▶ _Task brief_: Please give back word for word the lines below, from the first one through the one with "p+V((0.2,0,0.42))], 0.055, 12);".
————
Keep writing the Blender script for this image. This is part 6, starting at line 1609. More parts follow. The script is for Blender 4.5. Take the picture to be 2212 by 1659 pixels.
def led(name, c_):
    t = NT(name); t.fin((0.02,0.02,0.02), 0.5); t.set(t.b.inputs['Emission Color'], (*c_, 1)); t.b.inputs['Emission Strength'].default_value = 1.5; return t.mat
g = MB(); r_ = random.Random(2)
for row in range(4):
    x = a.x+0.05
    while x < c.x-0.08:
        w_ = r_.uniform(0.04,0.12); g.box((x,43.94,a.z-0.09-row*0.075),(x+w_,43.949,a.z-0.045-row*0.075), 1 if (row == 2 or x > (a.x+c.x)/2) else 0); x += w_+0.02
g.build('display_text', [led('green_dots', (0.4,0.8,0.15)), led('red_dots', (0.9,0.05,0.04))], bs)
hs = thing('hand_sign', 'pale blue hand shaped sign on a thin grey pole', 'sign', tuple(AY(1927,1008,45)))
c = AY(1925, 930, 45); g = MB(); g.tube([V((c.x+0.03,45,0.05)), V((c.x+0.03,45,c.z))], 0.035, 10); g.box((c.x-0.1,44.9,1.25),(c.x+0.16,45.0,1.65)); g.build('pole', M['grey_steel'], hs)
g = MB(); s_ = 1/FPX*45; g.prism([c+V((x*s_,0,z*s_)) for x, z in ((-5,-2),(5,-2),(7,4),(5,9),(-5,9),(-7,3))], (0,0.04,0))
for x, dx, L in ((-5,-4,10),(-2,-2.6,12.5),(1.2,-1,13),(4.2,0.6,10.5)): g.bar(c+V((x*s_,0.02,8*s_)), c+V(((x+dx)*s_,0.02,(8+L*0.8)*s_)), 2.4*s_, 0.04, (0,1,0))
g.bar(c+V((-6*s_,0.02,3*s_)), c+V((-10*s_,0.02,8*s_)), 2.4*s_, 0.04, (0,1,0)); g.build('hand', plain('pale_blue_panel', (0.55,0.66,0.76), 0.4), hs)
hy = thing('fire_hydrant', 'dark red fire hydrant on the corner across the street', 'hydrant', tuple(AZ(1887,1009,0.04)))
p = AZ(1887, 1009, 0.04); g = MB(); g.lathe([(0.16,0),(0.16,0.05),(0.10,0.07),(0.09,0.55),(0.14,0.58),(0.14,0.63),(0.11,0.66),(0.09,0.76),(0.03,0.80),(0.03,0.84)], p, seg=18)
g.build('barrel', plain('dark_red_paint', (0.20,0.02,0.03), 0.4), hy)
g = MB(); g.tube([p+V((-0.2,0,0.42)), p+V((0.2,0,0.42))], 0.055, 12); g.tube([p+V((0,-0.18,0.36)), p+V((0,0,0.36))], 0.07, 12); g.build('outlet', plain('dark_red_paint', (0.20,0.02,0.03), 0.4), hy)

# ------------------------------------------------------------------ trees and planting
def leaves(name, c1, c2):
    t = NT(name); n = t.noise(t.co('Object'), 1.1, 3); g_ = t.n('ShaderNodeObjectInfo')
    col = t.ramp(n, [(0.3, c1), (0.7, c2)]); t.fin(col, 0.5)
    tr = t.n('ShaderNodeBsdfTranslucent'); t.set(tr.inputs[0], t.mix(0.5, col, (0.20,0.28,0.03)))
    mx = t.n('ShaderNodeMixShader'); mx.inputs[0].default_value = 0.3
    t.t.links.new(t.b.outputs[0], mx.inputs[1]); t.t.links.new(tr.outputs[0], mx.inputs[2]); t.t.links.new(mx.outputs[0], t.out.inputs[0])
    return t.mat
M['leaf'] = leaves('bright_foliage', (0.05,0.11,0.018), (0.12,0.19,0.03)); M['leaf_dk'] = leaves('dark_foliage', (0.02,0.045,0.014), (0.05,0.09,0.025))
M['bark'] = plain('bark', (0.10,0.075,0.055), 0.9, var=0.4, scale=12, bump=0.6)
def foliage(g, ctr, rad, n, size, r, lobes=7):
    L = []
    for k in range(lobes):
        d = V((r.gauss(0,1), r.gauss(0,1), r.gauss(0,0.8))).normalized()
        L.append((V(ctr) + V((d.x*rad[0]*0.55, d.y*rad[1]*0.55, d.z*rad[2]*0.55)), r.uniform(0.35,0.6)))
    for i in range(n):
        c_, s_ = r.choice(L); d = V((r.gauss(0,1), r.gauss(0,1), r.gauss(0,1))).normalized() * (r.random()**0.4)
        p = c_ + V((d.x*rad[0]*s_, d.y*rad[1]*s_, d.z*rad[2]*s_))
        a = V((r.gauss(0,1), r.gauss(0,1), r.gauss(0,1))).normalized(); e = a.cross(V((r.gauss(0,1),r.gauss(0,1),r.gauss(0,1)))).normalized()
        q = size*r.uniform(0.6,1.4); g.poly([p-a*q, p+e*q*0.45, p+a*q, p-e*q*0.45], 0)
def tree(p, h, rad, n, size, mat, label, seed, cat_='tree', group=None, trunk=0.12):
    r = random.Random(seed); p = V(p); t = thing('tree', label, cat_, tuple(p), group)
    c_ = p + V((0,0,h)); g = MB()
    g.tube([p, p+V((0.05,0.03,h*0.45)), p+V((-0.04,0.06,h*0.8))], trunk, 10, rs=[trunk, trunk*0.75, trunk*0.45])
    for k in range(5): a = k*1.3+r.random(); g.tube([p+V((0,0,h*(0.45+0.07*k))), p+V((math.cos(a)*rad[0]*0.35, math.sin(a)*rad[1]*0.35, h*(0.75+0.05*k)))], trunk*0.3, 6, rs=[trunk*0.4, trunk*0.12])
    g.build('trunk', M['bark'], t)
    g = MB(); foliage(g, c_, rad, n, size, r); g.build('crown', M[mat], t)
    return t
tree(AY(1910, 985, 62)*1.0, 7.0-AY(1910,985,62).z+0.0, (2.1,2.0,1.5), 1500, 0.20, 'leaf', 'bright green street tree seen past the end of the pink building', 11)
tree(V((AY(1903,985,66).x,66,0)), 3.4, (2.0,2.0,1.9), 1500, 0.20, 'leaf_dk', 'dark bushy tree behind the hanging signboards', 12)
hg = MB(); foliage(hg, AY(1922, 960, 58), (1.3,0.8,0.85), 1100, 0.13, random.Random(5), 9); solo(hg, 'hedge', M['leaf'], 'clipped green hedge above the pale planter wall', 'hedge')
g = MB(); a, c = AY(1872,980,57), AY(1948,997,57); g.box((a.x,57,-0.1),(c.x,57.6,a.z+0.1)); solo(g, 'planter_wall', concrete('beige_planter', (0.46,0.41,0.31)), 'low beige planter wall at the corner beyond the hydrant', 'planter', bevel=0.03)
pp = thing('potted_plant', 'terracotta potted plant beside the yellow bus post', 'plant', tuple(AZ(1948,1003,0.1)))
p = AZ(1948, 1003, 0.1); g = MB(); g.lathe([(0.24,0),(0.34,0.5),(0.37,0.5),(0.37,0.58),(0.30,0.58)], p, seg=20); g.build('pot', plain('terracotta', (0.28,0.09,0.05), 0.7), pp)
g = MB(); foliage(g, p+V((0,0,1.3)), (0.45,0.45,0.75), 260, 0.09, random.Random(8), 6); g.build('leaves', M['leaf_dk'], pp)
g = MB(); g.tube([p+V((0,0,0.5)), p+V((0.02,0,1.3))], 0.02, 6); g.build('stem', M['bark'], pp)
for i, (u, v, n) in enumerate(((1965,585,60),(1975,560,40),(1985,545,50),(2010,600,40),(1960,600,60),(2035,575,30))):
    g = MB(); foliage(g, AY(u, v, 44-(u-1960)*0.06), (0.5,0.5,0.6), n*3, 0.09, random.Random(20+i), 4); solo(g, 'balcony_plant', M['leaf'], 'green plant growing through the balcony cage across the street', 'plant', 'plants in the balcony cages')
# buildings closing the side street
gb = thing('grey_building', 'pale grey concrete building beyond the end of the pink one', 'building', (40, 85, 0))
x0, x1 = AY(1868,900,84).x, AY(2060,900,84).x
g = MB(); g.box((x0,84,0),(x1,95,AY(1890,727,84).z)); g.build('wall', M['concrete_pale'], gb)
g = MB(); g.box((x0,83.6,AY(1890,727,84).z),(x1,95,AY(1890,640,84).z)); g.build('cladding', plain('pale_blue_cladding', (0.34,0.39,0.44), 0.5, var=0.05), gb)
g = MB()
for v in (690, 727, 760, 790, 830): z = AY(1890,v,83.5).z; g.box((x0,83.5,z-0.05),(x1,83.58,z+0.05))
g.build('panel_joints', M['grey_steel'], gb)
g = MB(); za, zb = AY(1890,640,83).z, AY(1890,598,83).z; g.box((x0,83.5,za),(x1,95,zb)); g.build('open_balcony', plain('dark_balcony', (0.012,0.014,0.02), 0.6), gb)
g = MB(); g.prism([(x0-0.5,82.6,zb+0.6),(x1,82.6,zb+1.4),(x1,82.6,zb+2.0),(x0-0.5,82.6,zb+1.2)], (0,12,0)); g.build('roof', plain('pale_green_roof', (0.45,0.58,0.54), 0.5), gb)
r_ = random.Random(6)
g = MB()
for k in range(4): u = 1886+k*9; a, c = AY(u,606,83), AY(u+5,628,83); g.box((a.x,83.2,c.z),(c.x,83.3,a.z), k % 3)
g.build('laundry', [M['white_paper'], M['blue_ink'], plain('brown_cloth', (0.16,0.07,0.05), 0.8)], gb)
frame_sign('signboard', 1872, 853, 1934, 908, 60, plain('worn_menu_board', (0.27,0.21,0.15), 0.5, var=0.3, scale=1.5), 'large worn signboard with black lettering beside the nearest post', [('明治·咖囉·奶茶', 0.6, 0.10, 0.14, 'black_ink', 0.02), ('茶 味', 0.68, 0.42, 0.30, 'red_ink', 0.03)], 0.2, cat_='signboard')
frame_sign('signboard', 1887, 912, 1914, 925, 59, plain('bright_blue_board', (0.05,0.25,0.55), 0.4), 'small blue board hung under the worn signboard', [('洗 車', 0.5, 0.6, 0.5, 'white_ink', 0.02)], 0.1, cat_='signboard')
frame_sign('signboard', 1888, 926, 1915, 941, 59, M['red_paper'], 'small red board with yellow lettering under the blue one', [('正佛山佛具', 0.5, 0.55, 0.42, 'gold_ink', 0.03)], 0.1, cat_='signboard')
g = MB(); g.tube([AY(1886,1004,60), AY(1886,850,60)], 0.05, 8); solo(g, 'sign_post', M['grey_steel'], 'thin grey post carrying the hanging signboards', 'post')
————
▶ _Response_:
Keep writing the Blender script for this image. This is part 6, starting at line 1609. More parts follow. The script is for Blender 4.5. Take the picture to be 2212 by 1659 pixels.
def led(name, c_):
    t = NT(name); t.fin((0.02,0.02,0.02), 0.5); t.set(t.b.inputs['Emission Color'], (*c_, 1)); t.b.inputs['Emission Strength'].default_value = 1.5; return t.mat
g = MB(); r_ = random.Random(2)
for row in range(4):
    x = a.x+0.05
    while x < c.x-0.08:
        w_ = r_.uniform(0.04,0.12); g.box((x,43.94,a.z-0.09-row*0.075),(x+w_,43.949,a.z-0.045-row*0.075), 1 if (row == 2 or x > (a.x+c.x)/2) else 0); x += w_+0.02
g.build('display_text', [led('green_dots', (0.4,0.8,0.15)), led('red_dots', (0.9,0.05,0.04))], bs)
hs = thing('hand_sign', 'pale blue hand shaped sign on a thin grey pole', 'sign', tuple(AY(1927,1008,45)))
c = AY(1925, 930, 45); g = MB(); g.tube([V((c.x+0.03,45,0.05)), V((c.x+0.03,45,c.z))], 0.035, 10); g.box((c.x-0.1,44.9,1.25),(c.x+0.16,45.0,1.65)); g.build('pole', M['grey_steel'], hs)
g = MB(); s_ = 1/FPX*45; g.prism([c+V((x*s_,0,z*s_)) for x, z in ((-5,-2),(5,-2),(7,4),(5,9),(-5,9),(-7,3))], (0,0.04,0))
for x, dx, L in ((-5,-4,10),(-2,-2.6,12.5),(1.2,-1,13),(4.2,0.6,10.5)): g.bar(c+V((x*s_,0.02,8*s_)), c+V(((x+dx)*s_,0.02,(8+L*0.8)*s_)), 2.4*s_, 0.04, (0,1,0))
g.bar(c+V((-6*s_,0.02,3*s_)), c+V((-10*s_,0.02,8*s_)), 2.4*s_, 0.04, (0,1,0)); g.build('hand', plain('pale_blue_panel', (0.55,0.66,0.76), 0.4), hs)
hy = thing('fire_hydrant', 'dark red fire hydrant on the corner across the street', 'hydrant', tuple(AZ(1887,1009,0.04)))
p = AZ(1887, 1009, 0.04); g = MB(); g.lathe([(0.16,0),(0.16,0.05),(0.10,0.07),(0.09,0.55),(0.14,0.58),(0.14,0.63),(0.11,0.66),(0.09,0.76),(0.03,0.80),(0.03,0.84)], p, seg=18)
g.build('barrel', plain('dark_red_paint', (0.20,0.02,0.03), 0.4), hy)
g = MB(); g.tube([p+V((-0.2,0,0.42)), p+V((0.2,0,0.42))], 0.055, 12); g.tube([p+V((0,-0.18,0.36)), p+V((0,0,0.36))], 0.07, 12); g.build('outlet', plain('dark_red_paint', (0.20,0.02,0.03), 0.4), hy)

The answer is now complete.